### [Given material]
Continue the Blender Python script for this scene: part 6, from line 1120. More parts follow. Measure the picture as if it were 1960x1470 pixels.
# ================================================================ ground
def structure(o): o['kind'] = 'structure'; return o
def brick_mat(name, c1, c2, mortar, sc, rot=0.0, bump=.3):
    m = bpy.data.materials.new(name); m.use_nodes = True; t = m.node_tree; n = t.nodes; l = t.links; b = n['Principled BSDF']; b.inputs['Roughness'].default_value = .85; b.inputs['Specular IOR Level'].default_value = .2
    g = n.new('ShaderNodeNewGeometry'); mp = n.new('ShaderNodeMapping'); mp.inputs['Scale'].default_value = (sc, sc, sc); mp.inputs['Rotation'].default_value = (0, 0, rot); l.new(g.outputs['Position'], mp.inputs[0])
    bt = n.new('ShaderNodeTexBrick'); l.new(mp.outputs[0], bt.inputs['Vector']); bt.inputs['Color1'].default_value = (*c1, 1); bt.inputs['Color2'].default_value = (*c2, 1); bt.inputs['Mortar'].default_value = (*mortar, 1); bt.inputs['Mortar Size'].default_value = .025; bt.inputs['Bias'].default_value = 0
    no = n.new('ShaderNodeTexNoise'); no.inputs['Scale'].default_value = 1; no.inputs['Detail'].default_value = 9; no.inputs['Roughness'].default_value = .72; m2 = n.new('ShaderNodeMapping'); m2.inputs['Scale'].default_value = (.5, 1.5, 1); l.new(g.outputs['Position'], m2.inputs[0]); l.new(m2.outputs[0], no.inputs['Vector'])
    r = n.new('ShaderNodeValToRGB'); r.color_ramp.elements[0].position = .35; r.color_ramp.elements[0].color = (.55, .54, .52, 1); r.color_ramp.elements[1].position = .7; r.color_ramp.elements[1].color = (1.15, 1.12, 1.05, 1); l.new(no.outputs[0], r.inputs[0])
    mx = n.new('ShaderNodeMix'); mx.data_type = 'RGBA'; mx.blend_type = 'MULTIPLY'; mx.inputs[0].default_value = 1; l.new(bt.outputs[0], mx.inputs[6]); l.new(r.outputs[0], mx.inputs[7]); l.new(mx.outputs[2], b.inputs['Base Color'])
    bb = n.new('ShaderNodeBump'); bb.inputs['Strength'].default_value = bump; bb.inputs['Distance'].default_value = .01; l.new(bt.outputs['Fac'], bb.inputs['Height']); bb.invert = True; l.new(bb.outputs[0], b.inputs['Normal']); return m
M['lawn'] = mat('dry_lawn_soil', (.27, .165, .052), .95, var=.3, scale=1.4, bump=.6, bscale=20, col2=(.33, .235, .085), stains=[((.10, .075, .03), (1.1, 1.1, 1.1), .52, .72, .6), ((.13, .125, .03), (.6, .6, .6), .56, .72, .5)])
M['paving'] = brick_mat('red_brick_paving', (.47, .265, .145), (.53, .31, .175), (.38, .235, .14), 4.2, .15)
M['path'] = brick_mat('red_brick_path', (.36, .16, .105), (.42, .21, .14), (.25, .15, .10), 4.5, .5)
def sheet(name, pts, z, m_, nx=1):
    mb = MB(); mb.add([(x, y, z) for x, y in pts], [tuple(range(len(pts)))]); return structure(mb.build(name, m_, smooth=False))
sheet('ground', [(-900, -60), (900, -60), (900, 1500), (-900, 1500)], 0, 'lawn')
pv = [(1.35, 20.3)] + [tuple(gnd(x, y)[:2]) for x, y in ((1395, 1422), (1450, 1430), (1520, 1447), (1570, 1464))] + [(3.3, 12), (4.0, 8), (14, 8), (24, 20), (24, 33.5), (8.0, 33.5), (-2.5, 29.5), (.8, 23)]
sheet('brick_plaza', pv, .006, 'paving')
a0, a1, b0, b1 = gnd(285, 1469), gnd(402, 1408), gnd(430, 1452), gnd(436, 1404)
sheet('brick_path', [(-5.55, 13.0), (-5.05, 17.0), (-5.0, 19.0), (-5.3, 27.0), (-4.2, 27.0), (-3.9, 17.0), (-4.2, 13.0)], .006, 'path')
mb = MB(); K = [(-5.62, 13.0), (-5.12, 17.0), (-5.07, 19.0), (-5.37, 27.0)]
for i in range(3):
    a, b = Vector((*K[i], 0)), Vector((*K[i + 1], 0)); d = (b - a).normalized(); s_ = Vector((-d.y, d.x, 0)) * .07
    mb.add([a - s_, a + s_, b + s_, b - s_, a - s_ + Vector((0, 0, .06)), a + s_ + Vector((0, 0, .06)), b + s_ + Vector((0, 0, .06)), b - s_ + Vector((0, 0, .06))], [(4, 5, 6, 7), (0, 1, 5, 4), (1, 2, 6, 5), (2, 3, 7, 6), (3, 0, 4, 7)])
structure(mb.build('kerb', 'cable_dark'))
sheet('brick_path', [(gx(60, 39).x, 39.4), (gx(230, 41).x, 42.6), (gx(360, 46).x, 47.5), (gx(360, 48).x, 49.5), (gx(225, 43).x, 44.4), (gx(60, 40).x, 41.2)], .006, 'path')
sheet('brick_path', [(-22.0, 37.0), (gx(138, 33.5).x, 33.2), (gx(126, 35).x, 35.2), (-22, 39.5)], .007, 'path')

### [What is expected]
Every line of the material must be returned exactly as it appears.

### [Full response]
Continue the Blender Python script for this scene: part 6, from line 1120. More parts follow. Measure the picture as if it were 1960x1470 pixels.
# ================================================================ ground
def structure(o): o['kind'] = 'structure'; return o
def brick_mat(name, c1, c2, mortar, sc, rot=0.0, bump=.3):
    m = bpy.data.materials.new(name); m.use_nodes = True; t = m.node_tree; n = t.nodes; l = t.links; b = n['Principled BSDF']; b.inputs['Roughness'].default_value = .85; b.inputs['Specular IOR Level'].default_value = .2
    g = n.new('ShaderNodeNewGeometry'); mp = n.new('ShaderNodeMapping'); mp.inputs['Scale'].default_value = (sc, sc, sc); mp.inputs['Rotation'].default_value = (0, 0, rot); l.new(g.outputs['Position'], mp.inputs[0])
    bt = n.new('ShaderNodeTexBrick'); l.new(mp.outputs[0], bt.inputs['Vector']); bt.inputs['Color1'].default_value = (*c1, 1); bt.inputs['Color2'].default_value = (*c2, 1); bt.inputs['Mortar'].default_value = (*mortar, 1); bt.inputs['Mortar Size'].default_value = .025; bt.inputs['Bias'].default_value = 0
    no = n.new('ShaderNodeTexNoise'); no.inputs['Scale'].default_value = 1; no.inputs['Detail'].default_value = 9; no.inputs['Roughness'].default_value = .72; m2 = n.new('ShaderNodeMapping'); m2.inputs['Scale'].default_value = (.5, 1.5, 1); l.new(g.outputs['Position'], m2.inputs[0]); l.new(m2.outputs[0], no.inputs['Vector'])
    r = n.new('ShaderNodeValToRGB'); r.color_ramp.elements[0].position = .35; r.color_ramp.elements[0].color = (.55, .54, .52, 1); r.color_ramp.elements[1].position = .7; r.color_ramp.elements[1].color = (1.15, 1.12, 1.05, 1); l.new(no.outputs[0], r.inputs[0])
    mx = n.new('ShaderNodeMix'); mx.data_type = 'RGBA'; mx.blend_type = 'MULTIPLY'; mx.inputs[0].default_value = 1; l.new(bt.outputs[0], mx.inputs[6]); l.new(r.outputs[0], mx.inputs[7]); l.new(mx.outputs[2], b.inputs['Base Color'])
    bb = n.new('ShaderNodeBump'); bb.inputs['Strength'].default_value = bump; bb.inputs['Distance'].default_value = .01; l.new(bt.outputs['Fac'], bb.inputs['Height']); bb.invert = True; l.new(bb.outputs[0], b.inputs['Normal']); return m
M['lawn'] = mat('dry_lawn_soil', (.27, .165, .052), .95, var=.3, scale=1.4, bump=.6, bscale=20, col2=(.33, .235, .085), stains=[((.10, .075, .03), (1.1, 1.1, 1.1), .52, .72, .6), ((.13, .125, .03), (.6, .6, .6), .56, .72, .5)])
M['paving'] = brick_mat('red_brick_paving', (.47, .265, .145), (.53, .31, .175), (.38, .235, .14), 4.2, .15)
M['path'] = brick_mat('red_brick_path', (.36, .16, .105), (.42, .21, .14), (.25, .15, .10), 4.5, .5)
def sheet(name, pts, z, m_, nx=1):
    mb = MB(); mb.add([(x, y, z) for x, y in pts], [tuple(range(len(pts)))]); return structure(mb.build(name, m_, smooth=False))
sheet('ground', [(-900, -60), (900, -60), (900, 1500), (-900, 1500)], 0, 'lawn')
pv = [(1.35, 20.3)] + [tuple(gnd(x, y)[:2]) for x, y in ((1395, 1422), (1450, 1430), (1520, 1447), (1570, 1464))] + [(3.3, 12), (4.0, 8), (14, 8), (24, 20), (24, 33.5), (8.0, 33.5), (-2.5, 29.5), (.8, 23)]
sheet('brick_plaza', pv, .006, 'paving')
a0, a1, b0, b1 = gnd(285, 1469), gnd(402, 1408), gnd(430, 1452), gnd(436, 1404)
sheet('brick_path', [(-5.55, 13.0), (-5.05, 17.0), (-5.0, 19.0), (-5.3, 27.0), (-4.2, 27.0), (-3.9, 17.0), (-4.2, 13.0)], .006, 'path')
mb = MB(); K = [(-5.62, 13.0), (-5.12, 17.0), (-5.07, 19.0), (-5.37, 27.0)]
for i in range(3):
    a, b = Vector((*K[i], 0)), Vector((*K[i + 1], 0)); d = (b - a).normalized(); s_ = Vector((-d.y, d.x, 0)) * .07
    mb.add([a - s_, a + s_, b + s_, b - s_, a - s_ + Vector((0, 0, .06)), a + s_ + Vector((0, 0, .06)), b + s_ + Vector((0, 0, .06)), b - s_ + Vector((0, 0, .06))], [(4, 5, 6, 7), (0, 1, 5, 4), (1, 2, 6, 5), (2, 3, 7, 6), (3, 0, 4, 7)])
structure(mb.build('kerb', 'cable_dark'))
sheet('brick_path', [(gx(60, 39).x, 39.4), (gx(230, 41).x, 42.6), (gx(360, 46).x, 47.5), (gx(360, 48).x, 49.5), (gx(225, 43).x, 44.4), (gx(60, 40).x, 41.2)], .006, 'path')
sheet('brick_path', [(-22.0, 37.0), (gx(138, 33.5).x, 33.2), (gx(126, 35).x, 35.2), (-22, 39.5)], .007, 'path')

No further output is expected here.